Açıklamanın tam metni:
Basına ve Kamuoyuna;
Bangladeş’teki dikta rejiminin muhalefeti ve özellikle de Cemaat-i İslami hareketini sindirme amaçlı baskı ve zulümleri çılgınlık boyutuna varmış bulunmaktadır. Kurulan uyduruk savaş mahkemesinde yapılan sözde yargılamalarla verilen idam kararları pervasızca icra edilerek hareketin lider kadrosu aşamalı bir planla yok edilmektedir. Son olarak hareketin lideri Mutiurrahman Nizami ,halkın tepkisi ve infialine rağmen idam edilmiştir. Hukukla izahı mümkün olmayan tamamen siyasi ve keyfi karar ve uygulamalara imza atan dikta rejimi, cüret ve cesaretini kamuoyunun meseleye duyarsız ve ilgisiz kalmasından almaktadır.
Olağanüstü hallerde, savaş durumlarında bile örneğine az rastlanacak hak ihlalleriyle, hukuksuz uygulamalarıyla mazlum Bengal halkını zulüm cenderesine alan, legal siyasi faaliyetin önünü tıkayarak pervasızca cinayet işleyen diktatör Hasina yönetiminin engellenmesi noktasında sivil toplumun, kamu vicdanının harekete geçmesinin önemli olduğunu düşünüyoruz.
İnsan hakları ve demokrasi anlayışlarını kendi bakış açılarına ve menfaatlerine göre şekillendiren batı kamuoyunun vurdumduymaz ve hatta teşvik edici tavrı şu ana kadarki çifte standartçı yaklaşımlarından biri olarak yorumlanabilir. Ancak İslam ümmetinin cılız birkaç açıklama dışında olaya ciddi tepki vermemesini anlamlandırmak mümkün değildir. Saygın kişiliği ve alim sıfatıyla halkının önemli bir kesimi nezdinde lider konumundaki Mutiurrahman Nizami’nin zalim, zorba dikta rejim tarafından katledilmesini son birkaç asırdır İslam ümmetine yönelik yürütülen bilinçli planların bir icrası olarak görüyoruz.
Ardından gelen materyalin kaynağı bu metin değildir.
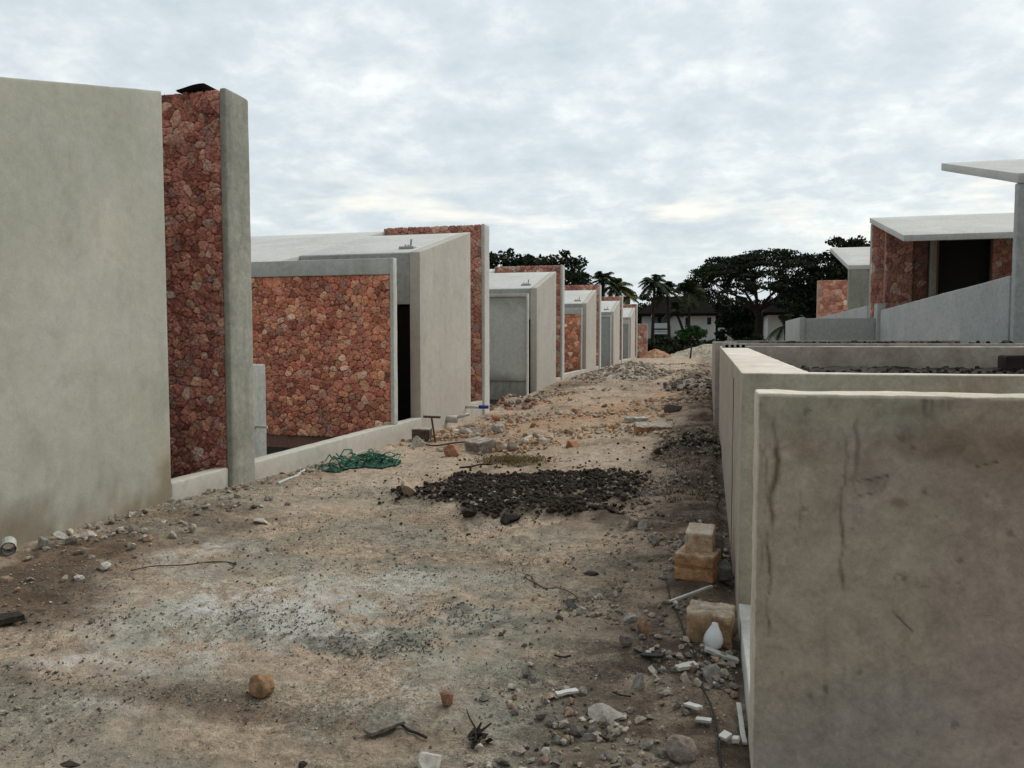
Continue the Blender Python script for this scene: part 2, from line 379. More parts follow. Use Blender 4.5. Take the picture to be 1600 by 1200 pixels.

Bu zulüm ve haksızlığı tüm ümmete yapılmış olarak kabul ediyor ve tel’in ediyoruz.
Dünyanın her neresinde olursa olsun yapılan zulüm ve haksızlıklara karşı mazlumun yanında yer almanın insani bir duruşun gereği olduğuna inanıyor, mazlumca katledilen Mutiurrahman Nizami’ye Allah’tan rahmet; yakınlarına, ailesine ve mazlum Bengal halkına baş sağlığı diliyoruz.